To be done -
Below you will find a set of lines. Repeat them all exactly.
----------
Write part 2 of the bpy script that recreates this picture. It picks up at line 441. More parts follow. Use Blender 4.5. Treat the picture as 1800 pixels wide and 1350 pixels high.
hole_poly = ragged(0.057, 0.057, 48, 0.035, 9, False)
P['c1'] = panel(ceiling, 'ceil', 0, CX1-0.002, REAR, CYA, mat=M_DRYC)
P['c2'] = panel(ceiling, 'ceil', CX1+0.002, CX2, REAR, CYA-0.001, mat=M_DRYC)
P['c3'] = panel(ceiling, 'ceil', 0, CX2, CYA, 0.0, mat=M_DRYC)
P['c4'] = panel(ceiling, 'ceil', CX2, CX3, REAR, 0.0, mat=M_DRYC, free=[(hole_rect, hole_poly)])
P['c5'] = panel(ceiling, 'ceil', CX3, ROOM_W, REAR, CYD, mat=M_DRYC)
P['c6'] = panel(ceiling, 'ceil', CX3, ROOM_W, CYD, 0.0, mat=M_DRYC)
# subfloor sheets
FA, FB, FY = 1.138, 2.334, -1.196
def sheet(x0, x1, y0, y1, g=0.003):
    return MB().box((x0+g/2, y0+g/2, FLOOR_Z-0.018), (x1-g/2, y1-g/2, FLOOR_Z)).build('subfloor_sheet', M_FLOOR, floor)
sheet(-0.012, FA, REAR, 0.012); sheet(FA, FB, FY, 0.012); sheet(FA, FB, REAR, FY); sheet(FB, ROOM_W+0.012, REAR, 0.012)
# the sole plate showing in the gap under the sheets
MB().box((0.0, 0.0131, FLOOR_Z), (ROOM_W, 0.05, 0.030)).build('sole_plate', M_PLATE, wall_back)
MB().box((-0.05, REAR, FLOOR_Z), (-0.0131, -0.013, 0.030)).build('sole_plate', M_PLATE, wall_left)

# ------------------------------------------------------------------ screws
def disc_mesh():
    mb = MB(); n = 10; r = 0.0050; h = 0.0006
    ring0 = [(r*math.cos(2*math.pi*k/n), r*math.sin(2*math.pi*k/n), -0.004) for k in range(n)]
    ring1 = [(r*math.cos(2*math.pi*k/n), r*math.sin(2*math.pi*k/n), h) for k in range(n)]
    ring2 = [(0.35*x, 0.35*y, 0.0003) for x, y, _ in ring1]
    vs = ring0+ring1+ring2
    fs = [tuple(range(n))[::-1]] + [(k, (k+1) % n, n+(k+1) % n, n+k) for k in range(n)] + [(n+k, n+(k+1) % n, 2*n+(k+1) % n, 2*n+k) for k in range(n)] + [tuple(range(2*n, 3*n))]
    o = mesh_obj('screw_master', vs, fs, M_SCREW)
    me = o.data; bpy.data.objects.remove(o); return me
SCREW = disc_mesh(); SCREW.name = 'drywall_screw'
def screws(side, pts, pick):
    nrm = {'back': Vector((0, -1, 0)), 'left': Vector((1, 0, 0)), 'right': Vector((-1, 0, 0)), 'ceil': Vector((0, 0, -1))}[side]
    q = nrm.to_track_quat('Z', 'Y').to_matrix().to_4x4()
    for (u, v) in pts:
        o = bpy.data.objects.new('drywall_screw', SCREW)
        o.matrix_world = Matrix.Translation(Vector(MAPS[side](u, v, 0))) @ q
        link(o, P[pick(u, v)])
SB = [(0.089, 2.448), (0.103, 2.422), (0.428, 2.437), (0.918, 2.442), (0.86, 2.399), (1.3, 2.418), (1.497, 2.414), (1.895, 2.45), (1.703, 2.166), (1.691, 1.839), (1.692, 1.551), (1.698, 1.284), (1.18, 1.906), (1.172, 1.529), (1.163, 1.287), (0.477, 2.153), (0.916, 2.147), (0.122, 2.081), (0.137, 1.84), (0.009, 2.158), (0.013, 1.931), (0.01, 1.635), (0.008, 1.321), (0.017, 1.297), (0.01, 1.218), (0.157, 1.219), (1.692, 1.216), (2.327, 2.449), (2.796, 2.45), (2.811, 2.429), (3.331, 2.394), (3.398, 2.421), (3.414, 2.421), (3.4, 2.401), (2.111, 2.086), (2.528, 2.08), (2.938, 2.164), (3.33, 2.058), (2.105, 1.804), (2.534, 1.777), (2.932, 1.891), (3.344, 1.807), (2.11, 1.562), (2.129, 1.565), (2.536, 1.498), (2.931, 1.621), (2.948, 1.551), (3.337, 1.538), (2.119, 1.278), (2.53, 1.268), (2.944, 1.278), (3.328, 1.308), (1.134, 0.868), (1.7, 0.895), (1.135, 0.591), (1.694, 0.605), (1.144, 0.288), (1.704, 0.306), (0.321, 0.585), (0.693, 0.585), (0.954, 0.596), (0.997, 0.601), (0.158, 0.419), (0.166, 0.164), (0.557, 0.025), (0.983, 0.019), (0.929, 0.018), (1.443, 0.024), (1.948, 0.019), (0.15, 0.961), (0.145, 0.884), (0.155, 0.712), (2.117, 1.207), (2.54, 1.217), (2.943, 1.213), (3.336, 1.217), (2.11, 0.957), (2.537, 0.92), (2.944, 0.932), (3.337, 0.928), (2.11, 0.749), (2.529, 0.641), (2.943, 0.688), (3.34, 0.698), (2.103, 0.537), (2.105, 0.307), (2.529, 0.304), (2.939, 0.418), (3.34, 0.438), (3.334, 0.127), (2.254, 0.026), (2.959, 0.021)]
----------
Response below -
Write part 2 of the bpy script that recreates this picture. It picks up at line 441. More parts follow. Use Blender 4.5. Treat the picture as 1800 pixels wide and 1350 pixels high.
hole_poly = ragged(0.057, 0.057, 48, 0.035, 9, False)
P['c1'] = panel(ceiling, 'ceil', 0, CX1-0.002, REAR, CYA, mat=M_DRYC)
P['c2'] = panel(ceiling, 'ceil', CX1+0.002, CX2, REAR, CYA-0.001, mat=M_DRYC)
P['c3'] = panel(ceiling, 'ceil', 0, CX2, CYA, 0.0, mat=M_DRYC)
P['c4'] = panel(ceiling, 'ceil', CX2, CX3, REAR, 0.0, mat=M_DRYC, free=[(hole_rect, hole_poly)])
P['c5'] = panel(ceiling, 'ceil', CX3, ROOM_W, REAR, CYD, mat=M_DRYC)
P['c6'] = panel(ceiling, 'ceil', CX3, ROOM_W, CYD, 0.0, mat=M_DRYC)
# subfloor sheets
FA, FB, FY = 1.138, 2.334, -1.196
def sheet(x0, x1, y0, y1, g=0.003):
    return MB().box((x0+g/2, y0+g/2, FLOOR_Z-0.018), (x1-g/2, y1-g/2, FLOOR_Z)).build('subfloor_sheet', M_FLOOR, floor)
sheet(-0.012, FA, REAR, 0.012); sheet(FA, FB, FY, 0.012); sheet(FA, FB, REAR, FY); sheet(FB, ROOM_W+0.012, REAR, 0.012)
# the sole plate showing in the gap under the sheets
MB().box((0.0, 0.0131, FLOOR_Z), (ROOM_W, 0.05, 0.030)).build('sole_plate', M_PLATE, wall_back)
MB().box((-0.05, REAR, FLOOR_Z), (-0.0131, -0.013, 0.030)).build('sole_plate', M_PLATE, wall_left)

# ------------------------------------------------------------------ screws
def disc_mesh():
    mb = MB(); n = 10; r = 0.0050; h = 0.0006
    ring0 = [(r*math.cos(2*math.pi*k/n), r*math.sin(2*math.pi*k/n), -0.004) for k in range(n)]
    ring1 = [(r*math.cos(2*math.pi*k/n), r*math.sin(2*math.pi*k/n), h) for k in range(n)]
    ring2 = [(0.35*x, 0.35*y, 0.0003) for x, y, _ in ring1]
    vs = ring0+ring1+ring2
    fs = [tuple(range(n))[::-1]] + [(k, (k+1) % n, n+(k+1) % n, n+k) for k in range(n)] + [(n+k, n+(k+1) % n, 2*n+(k+1) % n, 2*n+k) for k in range(n)] + [tuple(range(2*n, 3*n))]
    o = mesh_obj('screw_master', vs, fs, M_SCREW)
    me = o.data; bpy.data.objects.remove(o); return me
SCREW = disc_mesh(); SCREW.name = 'drywall_screw'
def screws(side, pts, pick):
    nrm = {'back': Vector((0, -1, 0)), 'left': Vector((1, 0, 0)), 'right': Vector((-1, 0, 0)), 'ceil': Vector((0, 0, -1))}[side]
    q = nrm.to_track_quat('Z', 'Y').to_matrix().to_4x4()
    for (u, v) in pts:
        o = bpy.data.objects.new('drywall_screw', SCREW)
        o.matrix_world = Matrix.Translation(Vector(MAPS[side](u, v, 0))) @ q
        link(o, P[pick(u, v)])
SB = [(0.089, 2.448), (0.103, 2.422), (0.428, 2.437), (0.918, 2.442), (0.86, 2.399), (1.3, 2.418), (1.497, 2.414), (1.895, 2.45), (1.703, 2.166), (1.691, 1.839), (1.692, 1.551), (1.698, 1.284), (1.18, 1.906), (1.172, 1.529), (1.163, 1.287), (0.477, 2.153), (0.916, 2.147), (0.122, 2.081), (0.137, 1.84), (0.009, 2.158), (0.013, 1.931), (0.01, 1.635), (0.008, 1.321), (0.017, 1.297), (0.01, 1.218), (0.157, 1.219), (1.692, 1.216), (2.327, 2.449), (2.796, 2.45), (2.811, 2.429), (3.331, 2.394), (3.398, 2.421), (3.414, 2.421), (3.4, 2.401), (2.111, 2.086), (2.528, 2.08), (2.938, 2.164), (3.33, 2.058), (2.105, 1.804), (2.534, 1.777), (2.932, 1.891), (3.344, 1.807), (2.11, 1.562), (2.129, 1.565), (2.536, 1.498), (2.931, 1.621), (2.948, 1.551), (3.337, 1.538), (2.119, 1.278), (2.53, 1.268), (2.944, 1.278), (3.328, 1.308), (1.134, 0.868), (1.7, 0.895), (1.135, 0.591), (1.694, 0.605), (1.144, 0.288), (1.704, 0.306), (0.321, 0.585), (0.693, 0.585), (0.954, 0.596), (0.997, 0.601), (0.158, 0.419), (0.166, 0.164), (0.557, 0.025), (0.983, 0.019), (0.929, 0.018), (1.443, 0.024), (1.948, 0.019), (0.15, 0.961), (0.145, 0.884), (0.155, 0.712), (2.117, 1.207), (2.54, 1.217), (2.943, 1.213), (3.336, 1.217), (2.11, 0.957), (2.537, 0.92), (2.944, 0.932), (3.337, 0.928), (2.11, 0.749), (2.529, 0.641), (2.943, 0.688), (3.34, 0.698), (2.103, 0.537), (2.105, 0.307), (2.529, 0.304), (2.939, 0.418), (3.34, 0.438), (3.334, 0.127), (2.254, 0.026), (2.959, 0.021)]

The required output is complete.